_Data provided_
====

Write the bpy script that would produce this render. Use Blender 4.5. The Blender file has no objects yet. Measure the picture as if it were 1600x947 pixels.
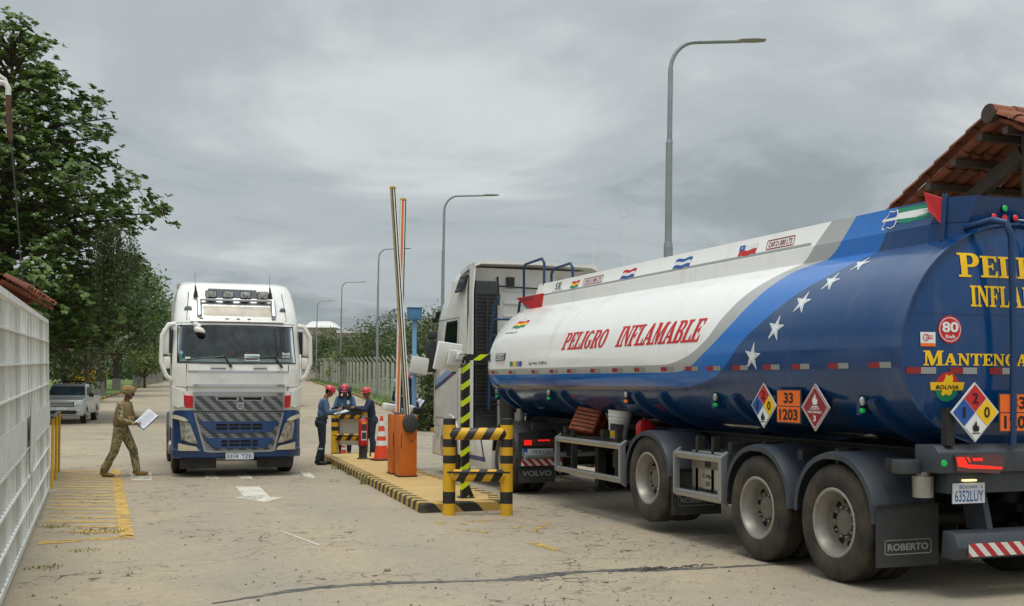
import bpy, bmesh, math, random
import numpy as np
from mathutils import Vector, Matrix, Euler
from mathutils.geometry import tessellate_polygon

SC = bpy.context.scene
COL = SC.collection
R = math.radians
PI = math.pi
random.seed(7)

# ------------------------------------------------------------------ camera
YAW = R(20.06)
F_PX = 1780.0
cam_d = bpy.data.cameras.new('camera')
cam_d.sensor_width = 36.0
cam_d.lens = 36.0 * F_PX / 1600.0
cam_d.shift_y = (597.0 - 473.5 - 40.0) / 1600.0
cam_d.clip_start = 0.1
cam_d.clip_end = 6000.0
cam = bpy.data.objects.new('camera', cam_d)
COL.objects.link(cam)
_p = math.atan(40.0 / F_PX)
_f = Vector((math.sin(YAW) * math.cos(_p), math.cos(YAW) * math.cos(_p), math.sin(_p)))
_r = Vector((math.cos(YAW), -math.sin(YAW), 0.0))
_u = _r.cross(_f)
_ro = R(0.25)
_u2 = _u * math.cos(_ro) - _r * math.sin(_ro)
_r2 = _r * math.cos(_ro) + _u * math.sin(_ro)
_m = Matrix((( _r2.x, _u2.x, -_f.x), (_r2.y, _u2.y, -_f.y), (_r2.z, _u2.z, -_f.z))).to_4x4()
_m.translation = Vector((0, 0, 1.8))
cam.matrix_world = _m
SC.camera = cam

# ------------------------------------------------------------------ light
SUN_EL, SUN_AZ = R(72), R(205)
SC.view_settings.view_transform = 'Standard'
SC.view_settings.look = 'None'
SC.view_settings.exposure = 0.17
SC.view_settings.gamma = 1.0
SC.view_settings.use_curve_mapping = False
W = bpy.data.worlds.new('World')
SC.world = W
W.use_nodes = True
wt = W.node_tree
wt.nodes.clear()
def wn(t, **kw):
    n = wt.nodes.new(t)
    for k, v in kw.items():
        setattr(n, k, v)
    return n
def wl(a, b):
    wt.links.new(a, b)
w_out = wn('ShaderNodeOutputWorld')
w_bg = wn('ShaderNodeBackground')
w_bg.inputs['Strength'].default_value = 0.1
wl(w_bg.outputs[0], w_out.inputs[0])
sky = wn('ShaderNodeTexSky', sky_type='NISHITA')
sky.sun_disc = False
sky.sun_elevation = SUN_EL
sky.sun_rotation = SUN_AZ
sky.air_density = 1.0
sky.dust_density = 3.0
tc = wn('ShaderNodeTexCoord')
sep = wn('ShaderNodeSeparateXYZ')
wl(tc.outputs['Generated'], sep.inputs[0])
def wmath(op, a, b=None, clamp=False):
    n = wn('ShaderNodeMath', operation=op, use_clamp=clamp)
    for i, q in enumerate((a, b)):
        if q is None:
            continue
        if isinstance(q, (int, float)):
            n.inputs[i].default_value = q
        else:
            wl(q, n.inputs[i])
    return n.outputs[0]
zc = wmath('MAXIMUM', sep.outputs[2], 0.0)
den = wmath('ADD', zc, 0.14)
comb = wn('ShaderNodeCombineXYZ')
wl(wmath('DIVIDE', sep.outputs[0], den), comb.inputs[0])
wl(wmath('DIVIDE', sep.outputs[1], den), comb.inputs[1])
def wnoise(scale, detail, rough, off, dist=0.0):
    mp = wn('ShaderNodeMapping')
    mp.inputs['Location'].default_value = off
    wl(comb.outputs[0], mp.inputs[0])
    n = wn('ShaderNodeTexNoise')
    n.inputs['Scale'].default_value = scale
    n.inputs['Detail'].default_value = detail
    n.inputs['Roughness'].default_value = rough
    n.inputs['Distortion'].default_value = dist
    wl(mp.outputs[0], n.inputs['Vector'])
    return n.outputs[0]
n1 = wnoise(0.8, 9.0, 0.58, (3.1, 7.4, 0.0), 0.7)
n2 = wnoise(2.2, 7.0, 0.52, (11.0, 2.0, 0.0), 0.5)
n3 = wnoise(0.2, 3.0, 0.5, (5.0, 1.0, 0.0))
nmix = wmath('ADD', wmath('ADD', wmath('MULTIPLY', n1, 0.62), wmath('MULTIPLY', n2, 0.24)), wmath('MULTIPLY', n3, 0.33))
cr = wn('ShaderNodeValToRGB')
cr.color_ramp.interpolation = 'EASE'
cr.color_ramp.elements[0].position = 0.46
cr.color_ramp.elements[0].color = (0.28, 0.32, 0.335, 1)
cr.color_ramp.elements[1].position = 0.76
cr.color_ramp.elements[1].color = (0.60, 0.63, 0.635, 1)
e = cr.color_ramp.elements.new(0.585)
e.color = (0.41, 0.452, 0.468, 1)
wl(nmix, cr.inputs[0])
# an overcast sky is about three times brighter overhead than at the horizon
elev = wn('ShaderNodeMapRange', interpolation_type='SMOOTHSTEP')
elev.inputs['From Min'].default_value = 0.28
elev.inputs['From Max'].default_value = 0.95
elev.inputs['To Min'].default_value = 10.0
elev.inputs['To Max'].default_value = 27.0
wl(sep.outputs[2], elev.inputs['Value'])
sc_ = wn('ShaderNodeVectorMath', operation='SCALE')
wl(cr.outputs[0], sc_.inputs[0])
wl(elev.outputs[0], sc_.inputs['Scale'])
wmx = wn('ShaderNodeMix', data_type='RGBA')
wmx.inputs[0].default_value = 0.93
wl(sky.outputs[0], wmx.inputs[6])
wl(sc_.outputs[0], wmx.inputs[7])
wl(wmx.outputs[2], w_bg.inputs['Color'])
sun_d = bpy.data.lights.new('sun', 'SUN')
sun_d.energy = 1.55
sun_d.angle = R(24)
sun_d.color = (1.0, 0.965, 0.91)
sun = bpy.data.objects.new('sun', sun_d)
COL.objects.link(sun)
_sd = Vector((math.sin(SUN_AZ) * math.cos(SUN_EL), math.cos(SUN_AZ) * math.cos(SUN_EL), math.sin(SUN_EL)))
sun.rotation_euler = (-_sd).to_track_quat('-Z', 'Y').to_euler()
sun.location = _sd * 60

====

_Directive_
Go from the first line of the listing to the line holding "random.seed(7)" and, please, transcribe those lines exactly, both included, with no pictures.

_Exercise response_
Write the bpy script that would produce this render. Use Blender 4.5. The Blender file has no objects yet. Measure the picture as if it were 1600x947 pixels.
import bpy, bmesh, math, random
import numpy as np
from mathutils import Vector, Matrix, Euler
from mathutils.geometry import tessellate_polygon

SC = bpy.context.scene
COL = SC.collection
R = math.radians
PI = math.pi
random.seed(7)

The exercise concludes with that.